LaRouche: The corruption is systemic; it is intrinsic to the present U.S. economic system as it has degenerated, at an accelerating rate, over the course of 1966-2002. The change was from an economy based on the principle of a physically productive national economy, toward an imperial consumer society echoing the moral degeneration of Rome from about the time of the close of the Second Punic War. My widely circulated "Triple Curve," illustrating the divergence among U.S.A. financial, monetary, and physical-economic aggregates over the interval 1966 to the present, corresponds to the moving-average of trends to date. The 1955-2002 statistical reports purporting to show U.S. net growth, were all fraudulent. The system has now entered a terminal phase, and is ripe for a total collapse of the system in its present form. Thus, the system has entered a "boundary layer," an interval of accelerating turbulence, like a shock-front. The waves of bankruptcies merely express the bankruptcy which has been prevalent among U.S. firms and real-estate interests during the recent seven years.
Q. British analysts forecast a fall in the exchange rate of the U.S. dollar, which they believe will mean troubles for the world economy. Do you share this opinion?
LaRouche: Yes. The world system is now in the throes of an onrushing general breakdown crisis. All European, Japan, U.S.A., and most other currencies are presently falling at accelerating rates. Which one falls the most during any period is an important, but not decisive matter. Obviously, the U.S. dollar is at the brink of a fall, a collapse which is long overdue. Such a fall of the dollar would be, obviously, an earth-shaking, global political development, whatever other developments with other currencies may occur.

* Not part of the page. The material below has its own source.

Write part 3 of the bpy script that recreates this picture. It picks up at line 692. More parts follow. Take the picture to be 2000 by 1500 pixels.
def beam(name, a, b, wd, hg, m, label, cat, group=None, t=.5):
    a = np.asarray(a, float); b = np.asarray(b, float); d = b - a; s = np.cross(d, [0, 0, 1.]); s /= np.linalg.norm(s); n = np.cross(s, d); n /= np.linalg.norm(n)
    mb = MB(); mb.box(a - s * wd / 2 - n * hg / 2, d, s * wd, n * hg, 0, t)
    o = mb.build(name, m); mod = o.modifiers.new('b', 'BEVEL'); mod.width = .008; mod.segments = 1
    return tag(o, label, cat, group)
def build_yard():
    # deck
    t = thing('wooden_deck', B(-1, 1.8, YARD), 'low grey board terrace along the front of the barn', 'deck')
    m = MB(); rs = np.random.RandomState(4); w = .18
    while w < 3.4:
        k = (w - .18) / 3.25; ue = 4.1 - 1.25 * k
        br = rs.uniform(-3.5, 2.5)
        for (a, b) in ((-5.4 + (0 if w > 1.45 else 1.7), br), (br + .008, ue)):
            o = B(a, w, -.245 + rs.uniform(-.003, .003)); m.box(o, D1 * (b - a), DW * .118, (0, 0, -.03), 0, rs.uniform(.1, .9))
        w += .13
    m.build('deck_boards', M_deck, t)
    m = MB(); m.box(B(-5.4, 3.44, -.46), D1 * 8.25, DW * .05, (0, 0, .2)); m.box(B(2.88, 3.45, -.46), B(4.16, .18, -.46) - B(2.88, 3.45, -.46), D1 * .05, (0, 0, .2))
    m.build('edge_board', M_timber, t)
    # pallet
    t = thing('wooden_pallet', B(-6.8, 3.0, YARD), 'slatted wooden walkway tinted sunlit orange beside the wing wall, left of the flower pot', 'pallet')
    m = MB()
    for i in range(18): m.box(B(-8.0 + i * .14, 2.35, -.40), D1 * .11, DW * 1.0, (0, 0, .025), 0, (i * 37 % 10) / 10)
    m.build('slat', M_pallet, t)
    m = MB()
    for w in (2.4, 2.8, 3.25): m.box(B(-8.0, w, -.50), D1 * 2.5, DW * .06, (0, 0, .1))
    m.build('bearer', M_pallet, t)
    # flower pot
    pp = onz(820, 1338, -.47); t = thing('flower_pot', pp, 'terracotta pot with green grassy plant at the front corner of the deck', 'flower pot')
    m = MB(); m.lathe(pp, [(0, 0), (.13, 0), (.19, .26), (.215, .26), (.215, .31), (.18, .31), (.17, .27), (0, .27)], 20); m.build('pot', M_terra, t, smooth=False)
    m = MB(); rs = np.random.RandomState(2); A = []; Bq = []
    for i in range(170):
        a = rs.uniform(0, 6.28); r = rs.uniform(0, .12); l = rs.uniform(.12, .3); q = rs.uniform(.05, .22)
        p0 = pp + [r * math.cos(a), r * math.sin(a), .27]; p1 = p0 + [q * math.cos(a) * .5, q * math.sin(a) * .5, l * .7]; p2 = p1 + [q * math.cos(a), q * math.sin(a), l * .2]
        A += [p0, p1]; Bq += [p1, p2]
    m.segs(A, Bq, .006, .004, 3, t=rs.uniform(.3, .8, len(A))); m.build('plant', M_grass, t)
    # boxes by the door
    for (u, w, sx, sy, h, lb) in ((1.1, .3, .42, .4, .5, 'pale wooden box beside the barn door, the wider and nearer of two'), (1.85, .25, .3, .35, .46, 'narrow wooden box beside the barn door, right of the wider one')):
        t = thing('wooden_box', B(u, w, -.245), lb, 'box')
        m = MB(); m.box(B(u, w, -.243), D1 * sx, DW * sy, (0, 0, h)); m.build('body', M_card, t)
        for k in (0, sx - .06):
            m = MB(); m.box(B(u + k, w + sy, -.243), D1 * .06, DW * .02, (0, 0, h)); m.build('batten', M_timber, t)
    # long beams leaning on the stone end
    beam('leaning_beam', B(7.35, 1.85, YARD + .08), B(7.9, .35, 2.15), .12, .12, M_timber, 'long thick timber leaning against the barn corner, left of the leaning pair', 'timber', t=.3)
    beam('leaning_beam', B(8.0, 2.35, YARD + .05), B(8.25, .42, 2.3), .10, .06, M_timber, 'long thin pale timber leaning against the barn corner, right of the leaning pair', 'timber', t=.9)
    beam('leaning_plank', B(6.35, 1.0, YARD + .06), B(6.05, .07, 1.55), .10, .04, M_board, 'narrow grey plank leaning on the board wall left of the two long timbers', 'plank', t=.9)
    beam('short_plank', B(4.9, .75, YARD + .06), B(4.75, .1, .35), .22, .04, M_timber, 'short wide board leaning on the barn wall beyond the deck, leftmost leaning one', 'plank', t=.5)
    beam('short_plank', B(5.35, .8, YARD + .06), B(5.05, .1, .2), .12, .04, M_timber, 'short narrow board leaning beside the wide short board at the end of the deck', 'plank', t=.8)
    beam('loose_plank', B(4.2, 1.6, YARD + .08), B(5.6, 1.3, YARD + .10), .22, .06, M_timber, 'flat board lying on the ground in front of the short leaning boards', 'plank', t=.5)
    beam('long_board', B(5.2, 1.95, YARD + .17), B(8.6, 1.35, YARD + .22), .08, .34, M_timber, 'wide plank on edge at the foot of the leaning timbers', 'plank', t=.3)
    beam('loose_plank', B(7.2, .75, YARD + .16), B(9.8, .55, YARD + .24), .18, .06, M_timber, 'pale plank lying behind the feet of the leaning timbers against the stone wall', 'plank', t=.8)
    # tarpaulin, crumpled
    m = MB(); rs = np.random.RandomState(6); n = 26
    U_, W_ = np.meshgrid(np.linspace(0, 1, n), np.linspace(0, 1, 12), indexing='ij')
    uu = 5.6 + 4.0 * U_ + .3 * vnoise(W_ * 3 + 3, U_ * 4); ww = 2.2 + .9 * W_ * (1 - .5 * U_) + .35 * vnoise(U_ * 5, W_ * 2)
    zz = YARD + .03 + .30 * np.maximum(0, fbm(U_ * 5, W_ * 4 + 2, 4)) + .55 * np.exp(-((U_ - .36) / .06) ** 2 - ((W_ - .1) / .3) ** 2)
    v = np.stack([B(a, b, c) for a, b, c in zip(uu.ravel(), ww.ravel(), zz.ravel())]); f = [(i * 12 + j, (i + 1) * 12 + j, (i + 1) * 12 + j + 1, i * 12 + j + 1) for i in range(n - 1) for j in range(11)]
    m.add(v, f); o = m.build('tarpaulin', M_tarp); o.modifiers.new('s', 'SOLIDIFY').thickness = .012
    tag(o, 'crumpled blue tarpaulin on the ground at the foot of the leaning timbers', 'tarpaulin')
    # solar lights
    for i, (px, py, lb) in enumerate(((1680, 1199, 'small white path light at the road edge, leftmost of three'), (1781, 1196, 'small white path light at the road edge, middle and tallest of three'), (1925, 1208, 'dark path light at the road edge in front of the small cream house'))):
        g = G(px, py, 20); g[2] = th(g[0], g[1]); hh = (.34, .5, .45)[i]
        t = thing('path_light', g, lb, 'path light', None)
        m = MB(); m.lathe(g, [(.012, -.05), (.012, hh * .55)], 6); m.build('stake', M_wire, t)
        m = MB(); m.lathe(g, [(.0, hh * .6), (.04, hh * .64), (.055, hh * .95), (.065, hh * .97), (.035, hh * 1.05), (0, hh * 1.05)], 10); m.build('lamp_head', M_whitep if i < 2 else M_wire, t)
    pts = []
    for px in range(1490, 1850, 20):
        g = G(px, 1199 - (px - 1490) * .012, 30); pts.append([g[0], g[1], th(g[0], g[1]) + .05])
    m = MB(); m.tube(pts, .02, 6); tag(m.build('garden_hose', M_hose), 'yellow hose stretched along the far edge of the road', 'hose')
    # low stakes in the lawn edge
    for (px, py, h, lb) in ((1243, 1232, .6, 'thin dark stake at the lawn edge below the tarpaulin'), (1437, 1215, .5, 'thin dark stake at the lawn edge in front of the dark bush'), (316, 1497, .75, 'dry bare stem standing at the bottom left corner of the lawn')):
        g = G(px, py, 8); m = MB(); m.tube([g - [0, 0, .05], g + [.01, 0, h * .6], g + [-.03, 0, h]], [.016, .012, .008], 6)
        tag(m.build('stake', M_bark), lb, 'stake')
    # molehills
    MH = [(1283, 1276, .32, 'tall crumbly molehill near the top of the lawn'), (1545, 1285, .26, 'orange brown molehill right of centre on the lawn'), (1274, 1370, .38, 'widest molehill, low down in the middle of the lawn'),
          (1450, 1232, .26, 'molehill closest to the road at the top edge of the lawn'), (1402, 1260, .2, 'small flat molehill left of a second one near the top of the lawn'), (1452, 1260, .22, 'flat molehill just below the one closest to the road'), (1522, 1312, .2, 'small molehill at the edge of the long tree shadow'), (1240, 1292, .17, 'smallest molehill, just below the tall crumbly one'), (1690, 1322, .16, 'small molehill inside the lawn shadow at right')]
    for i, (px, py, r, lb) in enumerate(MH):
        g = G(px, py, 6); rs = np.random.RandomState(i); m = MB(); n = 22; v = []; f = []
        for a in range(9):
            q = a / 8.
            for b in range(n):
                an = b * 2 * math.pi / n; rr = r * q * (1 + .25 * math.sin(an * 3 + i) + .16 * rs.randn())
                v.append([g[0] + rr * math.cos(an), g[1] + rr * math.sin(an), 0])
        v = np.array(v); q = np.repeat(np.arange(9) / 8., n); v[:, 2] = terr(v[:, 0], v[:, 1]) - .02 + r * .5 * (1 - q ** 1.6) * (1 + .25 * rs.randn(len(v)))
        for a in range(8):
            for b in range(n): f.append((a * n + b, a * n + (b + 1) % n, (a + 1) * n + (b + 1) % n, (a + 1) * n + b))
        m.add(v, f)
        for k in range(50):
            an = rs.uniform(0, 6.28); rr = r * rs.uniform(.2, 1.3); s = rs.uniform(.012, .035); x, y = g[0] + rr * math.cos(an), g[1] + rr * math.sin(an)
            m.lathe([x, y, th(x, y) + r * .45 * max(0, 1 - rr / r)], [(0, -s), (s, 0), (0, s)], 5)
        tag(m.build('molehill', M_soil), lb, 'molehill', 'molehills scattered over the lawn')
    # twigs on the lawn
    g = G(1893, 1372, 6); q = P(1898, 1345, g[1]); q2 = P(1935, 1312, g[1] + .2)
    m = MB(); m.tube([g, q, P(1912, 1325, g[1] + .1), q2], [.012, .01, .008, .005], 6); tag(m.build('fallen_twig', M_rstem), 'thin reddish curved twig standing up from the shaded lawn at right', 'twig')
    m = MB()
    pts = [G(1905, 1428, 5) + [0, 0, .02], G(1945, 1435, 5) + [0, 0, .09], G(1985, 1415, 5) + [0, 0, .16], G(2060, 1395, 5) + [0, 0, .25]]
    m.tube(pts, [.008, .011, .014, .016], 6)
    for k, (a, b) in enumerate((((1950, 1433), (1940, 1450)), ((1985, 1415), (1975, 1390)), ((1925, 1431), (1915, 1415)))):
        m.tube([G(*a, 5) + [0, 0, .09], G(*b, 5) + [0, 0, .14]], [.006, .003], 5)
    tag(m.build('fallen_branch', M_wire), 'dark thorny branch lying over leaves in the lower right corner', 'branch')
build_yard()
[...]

Q. How can an ordinary person protect his savings at the present time? In which currency should one keep accumulated fundsthe dollar, the euro, or is there another way?
LaRouche: Some persons, chiefly within the upper 1% of U.S. family-income brackets, have prospered because they wisely dumped their investments in financial markets to invest in tangible assets. The rest in the upper 10% of family-income brackets behaved almost exactly as the French fools, during the early 18th century, who invested in the John Law financial bubble. Those in lower 80% of U.S. family-income brackets, have suffered increasingly over the entirety of the 1977-2002 interval to date. The imminent collapse of the system will create a condition in which only the intervention of the state could create stability in any economic sector.
Q. Do modern nation-states have the power and the possibility to manage the economy?
LaRouche: In principle, yes. Approximately half of the total investment in a sound economy must occur in the form of state-controlled investments in basic economic infrastructure. These must occur either as direct public investments, against tax revenues, by national, regional, and local governments, or as government-regulated, but privately owned, public utilities of regions and municipalities. These are matters of the tax and expenditure matters of the state as such.
In addition, the present global breakdown-crisis in progress, will compel the abandonment of the control of finances and monetary affairs by privately owned central banks in the Lombard tradition. The national government alone must issue currency, and regulate the private banking system of the nation through a national bank as conceived by U.S. Treasury Secretary Alexander Hamilton.
The rest of the national economy, the so-called private sector, should be based chiefly on protected categories of small- to medium-sized entrepreneurs in agriculture, manufacturing and related functions. Such enterprises, on which the larger enterprises depend for partners, require protection against "free market" excesses.
A nation also needs an adopted sense of economic mission, around which economic policy should be shaped.
Q. One current opinion is that the world financial system has entered a period of hyperinflation. If this is the case, when may it be expected to come to an end?
LaRouche: We are presently in the end-phase of existence of the present G-7 system; we are presently in an accelerating hyperinflation. The exact date of collapse is uncertain, but it will be an early one.
Q. Is it possible to carry out a monetary reform in the United States? If this happens, at whose expense will it be?
LaRouche: Yes. To be successful, the Franklin Roosevelt precedent must be followed. The interest served must be nothing but the general welfare, as Roosevelt recognized this.
Q. In whose hands is the world's gold today?
LaRouche: The gold market is presently controlled by banking interests, who are orchestrating the gold-trading market to keep the price artificially very low. In a breakdown, the price will zoom to perhaps much more than double the presently prevailing price. I propose to restore the 1945-1971 fixed-exchange-rate system using gold as a reserve. The price should be a fair current price for produced gold.